SIR DAVID MAXWELL-FYFE: You know, Admiral Assmann, whom you have described as a sound historian, kept a headline diary, and on the next day he gives an account of a meeting between you and Hitler, and he says this. This is the same day. You may have read it, because he turns down your proposal to use U-boats off Halifax. It is the same day, the 23d of February. Then, at that date, you are quoted as saying that to insure the supply of ore from Narvik, it would be best to preserve the neutrality of Norway.
Then, on the 26th of March, Admiral Assmann in his report of the meeting between you and Hitler records your answers as follows. It is quite short: “British landing in Norway not considered imminent—Raeder suggests action by us at the next new moon—to which Hitler agrees.”
That is Admiral Assmann’s report of the meeting between you and Hitler on the 26th of March: “British landing in Norway not considered imminent—Raeder suggests action by us at the next new moon, the 7th of April—to which Hitler agrees.”
Do you remember that?
RAEDER: No. I mean, it is quite improbable that at that moment I should not have been fully convinced of the imminent landing about which the whole of Documents 004-PS and 007-PS gave me reliable information. I did not see the documents, but the information contained in them was fully available.
Admiral Assmann compiled his notes from all sorts of war diaries and records. I most certainly never said that because at that time I reported to Hitler again and again that our preparations which had already been started a time ago would be complete at the end of January, and that that would be the time when the landings had to be carried out for the reasons I always put forward. It is completely wrong to assume that at that time I had the slightest doubt. Later everything was proved right...
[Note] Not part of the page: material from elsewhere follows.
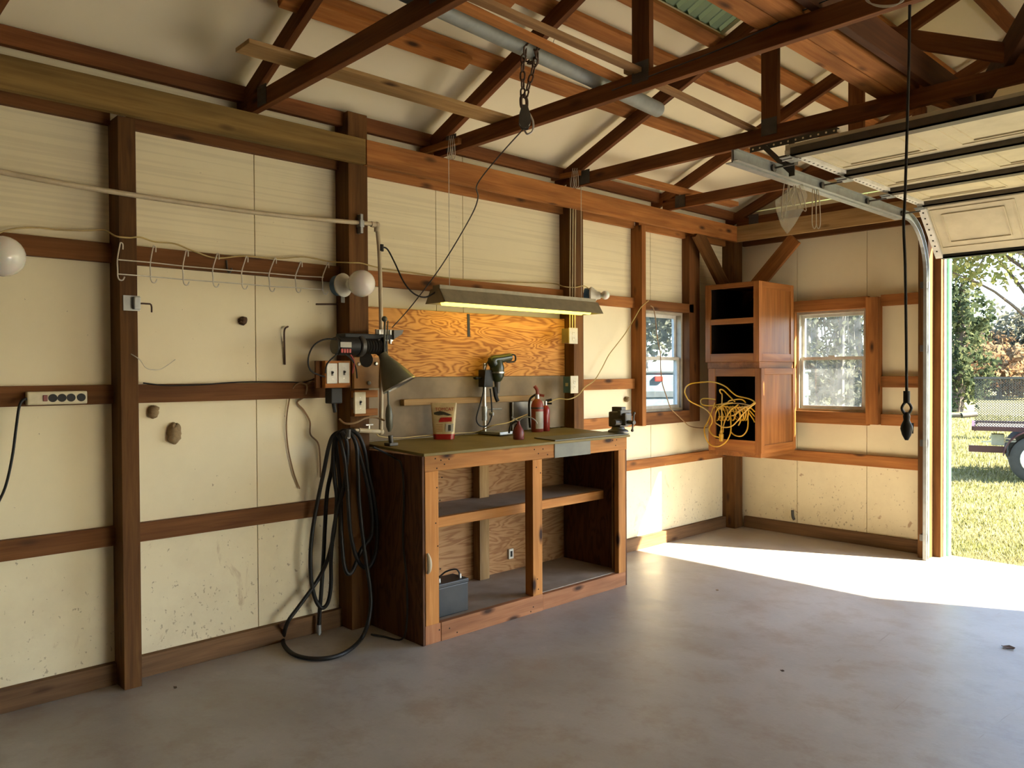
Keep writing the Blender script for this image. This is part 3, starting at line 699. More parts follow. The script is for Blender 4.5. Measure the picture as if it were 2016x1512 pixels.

SIR DAVID MAXWELL-FYFE: Well, now really we must...
RAEDER: And later on, it all turned out to be correct.
SIR DAVID MAXWELL-FYFE: We must get down to this matter. You have told us that Admiral Assmann was a trustworthy officer and good at naval history.
RAEDER: He is not a deceiver, but he compiled the document from all sorts of papers and I cannot imagine how he could have arrived at that statement, I certainly never made it.